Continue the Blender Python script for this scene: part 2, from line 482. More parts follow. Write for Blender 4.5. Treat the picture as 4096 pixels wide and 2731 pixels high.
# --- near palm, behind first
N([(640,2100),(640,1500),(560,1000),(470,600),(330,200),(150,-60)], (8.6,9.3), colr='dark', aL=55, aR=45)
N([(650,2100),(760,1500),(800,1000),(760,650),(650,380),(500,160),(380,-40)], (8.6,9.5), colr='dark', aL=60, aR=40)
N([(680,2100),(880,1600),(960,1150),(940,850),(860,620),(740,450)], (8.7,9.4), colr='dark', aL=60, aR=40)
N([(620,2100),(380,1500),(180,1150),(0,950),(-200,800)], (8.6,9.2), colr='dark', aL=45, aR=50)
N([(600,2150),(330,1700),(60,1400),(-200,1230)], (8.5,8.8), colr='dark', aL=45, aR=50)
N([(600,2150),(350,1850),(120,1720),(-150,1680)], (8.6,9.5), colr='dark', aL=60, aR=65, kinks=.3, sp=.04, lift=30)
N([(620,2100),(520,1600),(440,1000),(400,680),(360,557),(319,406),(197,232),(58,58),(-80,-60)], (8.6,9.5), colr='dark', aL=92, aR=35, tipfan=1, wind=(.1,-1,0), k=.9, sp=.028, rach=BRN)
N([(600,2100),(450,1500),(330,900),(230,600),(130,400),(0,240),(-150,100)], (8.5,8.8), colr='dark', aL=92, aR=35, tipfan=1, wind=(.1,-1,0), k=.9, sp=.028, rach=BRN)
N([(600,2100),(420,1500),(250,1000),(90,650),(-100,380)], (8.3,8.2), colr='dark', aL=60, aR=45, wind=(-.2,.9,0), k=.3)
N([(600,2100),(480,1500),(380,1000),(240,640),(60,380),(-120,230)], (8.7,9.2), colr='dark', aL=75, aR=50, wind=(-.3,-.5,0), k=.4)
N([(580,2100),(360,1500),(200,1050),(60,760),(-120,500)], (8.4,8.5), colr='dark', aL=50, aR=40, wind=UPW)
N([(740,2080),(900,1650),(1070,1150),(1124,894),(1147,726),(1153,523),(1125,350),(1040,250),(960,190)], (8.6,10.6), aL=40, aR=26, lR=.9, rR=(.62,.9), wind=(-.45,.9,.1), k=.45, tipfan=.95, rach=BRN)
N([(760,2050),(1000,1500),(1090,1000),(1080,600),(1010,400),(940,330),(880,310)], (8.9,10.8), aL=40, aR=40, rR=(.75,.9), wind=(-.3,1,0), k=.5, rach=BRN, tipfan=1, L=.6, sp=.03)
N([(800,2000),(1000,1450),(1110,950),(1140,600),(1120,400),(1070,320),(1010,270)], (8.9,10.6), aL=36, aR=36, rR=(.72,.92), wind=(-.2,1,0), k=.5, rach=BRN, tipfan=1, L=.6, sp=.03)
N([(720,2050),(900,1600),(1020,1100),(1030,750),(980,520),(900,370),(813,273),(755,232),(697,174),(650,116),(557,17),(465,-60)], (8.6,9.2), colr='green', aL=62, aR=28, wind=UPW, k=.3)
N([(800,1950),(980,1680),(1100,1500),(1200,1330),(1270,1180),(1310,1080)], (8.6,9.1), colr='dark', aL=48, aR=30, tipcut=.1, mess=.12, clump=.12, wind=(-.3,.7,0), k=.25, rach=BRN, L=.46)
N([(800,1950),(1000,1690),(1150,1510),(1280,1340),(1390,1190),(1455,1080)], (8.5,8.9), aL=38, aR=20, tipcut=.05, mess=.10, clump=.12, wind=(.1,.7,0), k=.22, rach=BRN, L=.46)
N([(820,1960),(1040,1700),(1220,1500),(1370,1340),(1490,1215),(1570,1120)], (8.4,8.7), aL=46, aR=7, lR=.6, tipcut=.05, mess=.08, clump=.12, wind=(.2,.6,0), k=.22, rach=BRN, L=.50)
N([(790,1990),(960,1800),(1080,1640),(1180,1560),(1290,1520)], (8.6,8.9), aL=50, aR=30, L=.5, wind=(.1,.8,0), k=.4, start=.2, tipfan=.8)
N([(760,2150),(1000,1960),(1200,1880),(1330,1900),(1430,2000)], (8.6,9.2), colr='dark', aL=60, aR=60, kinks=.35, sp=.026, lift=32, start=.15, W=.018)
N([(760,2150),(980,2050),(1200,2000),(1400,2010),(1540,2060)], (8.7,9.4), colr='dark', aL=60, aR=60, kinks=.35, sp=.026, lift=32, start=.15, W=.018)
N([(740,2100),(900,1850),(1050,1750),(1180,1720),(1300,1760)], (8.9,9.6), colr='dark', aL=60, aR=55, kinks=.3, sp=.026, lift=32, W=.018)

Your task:
Within the data above, pick out all lines holding the word "kinks".

Task output:
N([(600,2150),(350,1850),(120,1720),(-150,1680)], (8.6,9.5), colr='dark', aL=60, aR=65, kinks=.3, sp=.04, lift=30)
N([(760,2150),(1000,1960),(1200,1880),(1330,1900),(1430,2000)], (8.6,9.2), colr='dark', aL=60, aR=60, kinks=.35, sp=.026, lift=32, start=.15, W=.018)
N([(760,2150),(980,2050),(1200,2000),(1400,2010),(1540,2060)], (8.7,9.4), colr='dark', aL=60, aR=60, kinks=.35, sp=.026, lift=32, start=.15, W=.018)
N([(740,2100),(900,1850),(1050,1750),(1180,1720),(1300,1760)], (8.9,9.6), colr='dark', aL=60, aR=55, kinks=.3, sp=.026, lift=32, W=.018)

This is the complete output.